The Yankees and Tigers go head-to-head at Yankee Stadium
C.C. Sabathia could have ended up pitching in a Yankee Stadium in the heart of Midtown Manhattan if a 1915 proposal had come to fruition. Reuters

The Bronx Bombers considered instead being the Manhattan Bombers in 1915, according to a letter from that year that shows that the team's then-owners looked at a site in Times Square for Yankee Stadium.

The letter from the team's co-owner at the time, Colonel Tillinghast L'Hommedieu Huston, was addressed to the American League's then-president Ban Johnson and discussed possible plans for a stadium to be built on 42nd Street, according to the New York Post.

The one-of-a-kind letter is now up for auction, and is expected to fetch about $4,500, according to the Post.

We have canvassed the feasibility of the 42nd Street site for a ballpark, Huston wrote in the July 16, 1915, letter, according to the Post. Col. [Jacob] Ruppert and myself will be with the Club when it reaches Chicago, and we will be glad to discuss the subject with you then.

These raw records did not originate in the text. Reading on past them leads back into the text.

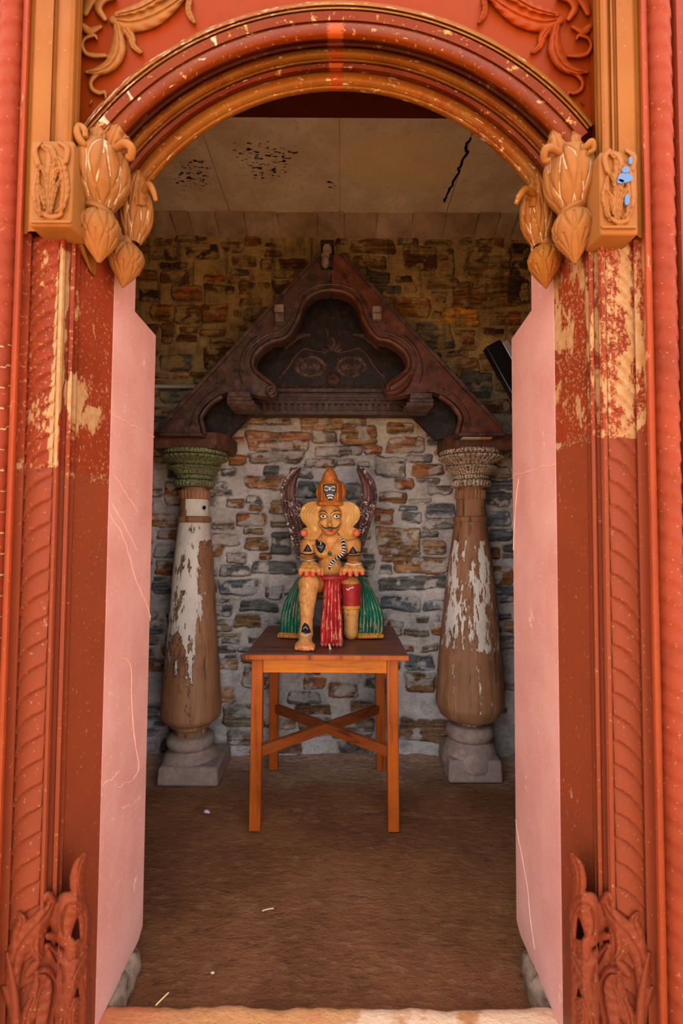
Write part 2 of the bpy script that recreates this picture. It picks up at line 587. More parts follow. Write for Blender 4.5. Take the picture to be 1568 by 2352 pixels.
def make_jamb(side):
    sd = SIDES[side]
    word = 'left' if side == 'l' else 'right'
    lab = ('carved red door jamb with a narrow cream flaked strip, on the left of the doorway' if side == 'l'
           else 'carved red door jamb flaked all over with cream patches, on the right of the doorway')
    t = thing('door_jamb', lab, 'door jamb', (X15(sd['pan'][0][0], 1.1), 1.12, 0), 'carved door jambs')
    o = scale_band(side, t, M_red)
    z_hi = float(W(150, 470, 1.1).z)
    strip_extrude('moulding', resample(sd['strip'], 2), side, M_red, t, Z0, z_hi, 110)
    strip_extrude('plain_panel', resample(sd['pan'], 6), side, M_red, t, Z0, z_hi, 110)
    k_ = 6 if side == 'l' else 5
    f = strip_extrude('fillet', sd['flat'][:k_], side, M_orange, t, Z0, ZTOP, 60, False)
    strip_extrude('flat_margin', sd['flat'][k_ - 1:], side, M_red, t, Z0, Z_JT, 60)
    # reveal slab: narrow at head, stopped shoulder, full depth below
    pf, pi_, d1, d2 = sd['rev']
    xf = X15(pf, d1); s = sd['s']
    dh = 1.35 if side == 'l' else 1.37
    zc1 = float(W(*((318, 715) if side == 'l' else (1217, 712)), dh).z); zc2 = float(W(*((365, 770) if side == 'l' else (1172, 778)), d2).z)
    zb = .055
    out = [(d1, zb), (1.30, zb), (d2 - .03, zb + .008), (d2, zb + .028), (d2, zc2), (dh, zc1), (dh, 2.26), (d1, 2.26)]
    mb = MB()
    mb.prism([(xf, d, z) for d, z in out], (s * .06, 0, 0))
    rv = recalc(mb.build('reveal_slab', M_pink, t, sharp=30, bevel=.004))
    tag(rv, 'pale pink inner face of the jamb')
    # hairline of the masonry joint and cracks on the pink face
    mk = MB()
    lines = ([[(258, 952), (300, 974), (357, 1003)], [(252, 1180), (285, 1240), (312, 1330), (338, 1392), (349, 1425)], [(256, 1155), (290, 1215), (316, 1268)], [(262, 1090), (300, 1150), (318, 1178)],
              [(279, 1510), (300, 1530), (302, 1610), (308, 1690), (318, 1760), (305, 1790), (272, 1806)], [(233, 1802), (260, 1785), (275, 1770)], [(280, 1855), (300, 1850), (322, 1828)]] if side == 'l' else
             [[(1176, 1090), (1225, 1078), (1278, 1064)], [(1191, 1098), (1184, 1160), (1179, 1260)], [(1184, 1885), (1195, 1950), (1210, 2030), (1219, 2120), (1228, 2180)]])
    for ln in lines:
        q = smooth_path(ln, 6); pts = []
        for (px, py) in q:
            # walk to the reveal plane x = xf
            lo, hi = d1, d2
            for _ in range(30):
                md = (lo + hi) / 2
                if s * float(Wv(px, py, md)[0]) < s * xf: lo = md
                else: hi = md
            p = Wv(px, py, (lo + hi) / 2)
            pts.append((xf - s * .0003, p[1], p[2] + random.uniform(-.004, .004)))
        mk.tube(pts, [.0008 + .0022 * abs(mnoise.noise(Vector((k * .7, ln[0][0], 0)))) for k in range(len(pts))], 6)
    mk.build('chipped_line', M_scr, rv)
    # raw stone under the slab
    mf = MB()
    mf.ball((xf + s * .012, 1.385, .018), (.036, .105, .052), 40, 26)
    mf.v = [(x + .006 * mnoise.noise(Vector((x * 40, y * 40, z * 40))), y + .008 * mnoise.noise(Vector((y * 38, z * 40, 3))), max(-.02, z + .012 * mnoise.noise(Vector((z * 44, x * 40, y * 44))))) for x, y, z in mf.v]
    mf.build('foundation_stone', M_rough, t, sharp=25)
    # foliage at the foot
    fol = FOL_L if side == 'l' else mir(FOL_L, 753)
    box = (0, 1950, 212, 2372) if side == 'l' else (1294, 1950, 1500, 2372)
    fo = relief('foot_foliage', M_red, t, box, 1.7, jamb_depth(side), [(p, [q * 1.32 for q in w_], h, v) for p, w_, h, v in fol], sink=.03, mask=lambda X, Y: np.ones_like(X))
    return t


_ms = Mat('fresh_chip', .8, .2)
M_scr = _ms.color(L4((232, 178, 160)))
jl = make_jamb('l'); jr = make_jamb('r')


# ---------------------------------------------------------------- twisted rope columns
def rope(side):
    px = 32 if side == 'l' else 1506
    d = 1.075
    x = float(Wv(px, 100, d)[0]); r = .026
    n = 380; seg = 22
    V = np.zeros((n, seg, 3)); C = np.zeros((n, seg, 3))
    sgn = 1 if side == 'l' else -1
    for i in range(n):
        z = Z0 + 2.8 * i / (n - 1)
        for j in range(seg):
            t = PI + PI * j / (seg - 1)
            s = ((z / .045) - sgn * (t - 1.5 * PI) / PI * 1.0) % 1.0
            rr = r * (1.0 + .13 * (1 - s) ** .8 * min(1, s * 14))
            V[i, j] = (x + rr * math.cos(t), d + rr * math.sin(t) * 1.1, z)
            if side == 'l' and s > .86 and 1.0 < z < 1.65 and j > 4: C[i, j, 2] = .9
    mb = MB(); mb.grid(V, cols=C)
    lab = 'slim twisted red stone shaft at the left edge, beside the left jamb' if side == 'l' else 'slim twisted red stone shaft beside the right jamb, near the right edge'
    o = mb.build('twisted_shaft', M_rope, None, sharp=None, loc=(x, d, 0))
    for p in o.data.polygons: p.use_smooth = True
    tag(o, lab, 'shaft', 'twisted shafts of the doorway')
    return x, d


rx_l = rope('l'); rx_r = rope('r')


# ---------------------------------------------------------------- upper pilasters with carved blocks
def XY(px, py, d):
    return float(Wv(px, py, d)[0])


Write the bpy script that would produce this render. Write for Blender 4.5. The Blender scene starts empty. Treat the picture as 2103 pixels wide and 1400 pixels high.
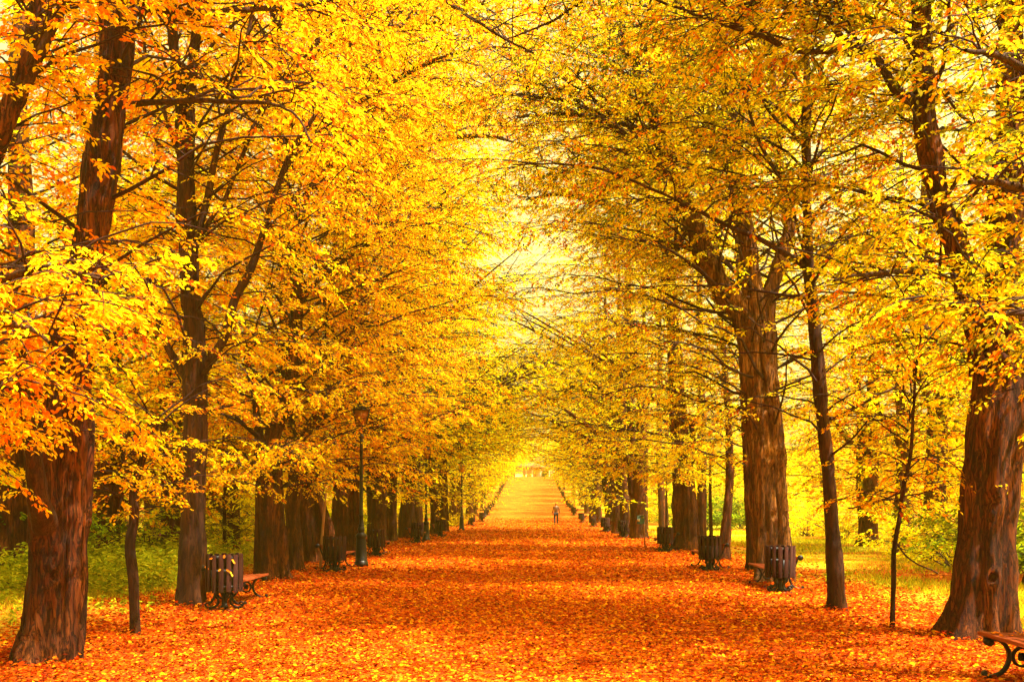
import bpy, bmesh, math, random, time
import numpy as np
from mathutils import Vector, Matrix, noise as mnoise
T0 = time.time()
random.seed(7)
R = np.random.default_rng(11)
scene = bpy.context.scene
COL = scene.collection
PI = math.pi

# ------------------------------------------------------------------ camera frame
F, VX, HY, CAMH = 2045.0, 1090.0, 1036.0, 1.6      # focal (px of the 2103 wide photo), vanishing point, eye height


def P(x, y, D):
    return np.array([(x - VX) * D / F, D, CAMH - (y - HY) * D / F])


_hd = np.arange(-50, 1700, 1.0)
_hz = np.interp(_hd, [-50, 92, 134, 182, 228, 246, 1700], [0, 0, 1.5, 4.8, 8.1, 8.4, 8.4])
_hz = np.convolve(np.pad(_hz, 7, mode='edge'), np.ones(15) / 15, mode='valid')


def H(D):
    return np.interp(D, _hd, _hz)


# ------------------------------------------------------------------ helpers: objects
def tag(o, label=None, cat=None, group=None, kind=None):
    if label: o['label'] = label
    if cat: o['category'] = cat
    if group: o['group'] = group
    if kind: o['kind'] = kind
    return o


def empty(name, loc=(0, 0, 0), rz=0.0):
    o = bpy.data.objects.new(name, None)
    o.empty_display_size = 0.2
    COL.objects.link(o)
    o.location = loc
    o.rotation_euler = (0, 0, rz)
    return o


def link(name, me, mat=None, parent=None):
    if mat is not None and not me.materials:
        me.materials.append(mat)
    o = bpy.data.objects.new(name, me)
    COL.objects.link(o)
    if parent is not None:
        o.parent = parent
    return o


def copy_tree(o, parent=None):
    c = o.copy()
    COL.objects.link(c)
    c.parent = parent
    for ch in list(o.children):
        copy_tree(ch, c)
    return c


def np_mesh(name, V, quads=None, tris=None, cols=None, smooth=False):
    """mesh from numpy arrays"""
    me = bpy.data.meshes.new(name)
    V = np.ascontiguousarray(V, dtype=np.float32)
    me.vertices.add(len(V))
    me.vertices.foreach_set('co', V.ravel())
    idx, starts, n = [], [], 0
    if quads is not None and len(quads):
        q = np.asarray(quads, dtype=np.int32)
        idx.append(q.ravel()); starts.append(np.arange(len(q), dtype=np.int32) * 4); n += len(q) * 4
    if tris is not None and len(tris):
        t = np.asarray(tris, dtype=np.int32)
        idx.append(t.ravel()); starts.append(np.arange(len(t), dtype=np.int32) * 3 + n); n += len(t) * 3
    idx = np.concatenate(idx); starts = np.concatenate(starts)
    me.loops.add(len(idx)); me.loops.foreach_set('vertex_index', idx)
    me.polygons.add(len(starts)); me.polygons.foreach_set('loop_start', starts)
    if smooth:
        me.polygons.foreach_set('use_smooth', np.ones(len(starts), dtype=bool))
    me.update(calc_edges=True)
    if cols is not None:
        a = me.attributes.new('Col', 'FLOAT_COLOR', 'POINT')
        c = np.ones((len(V), 4), dtype=np.float32); c[:, :3] = cols
        a.data.foreach_set('color', c.ravel())
    return me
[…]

Ruppert was Huston's business partner at the time. The letter, which was created on a typewriter according to the Post, is being auctioned off by Gotta Have Rock and Roll auctioneers.

We think our team has been very lucky to keep in the first division and we are painfully aware of the fact it must be radically strengthened, and are greatly exercised over the small headway we have been able to make, Huston wrote in the letter, the Post reports.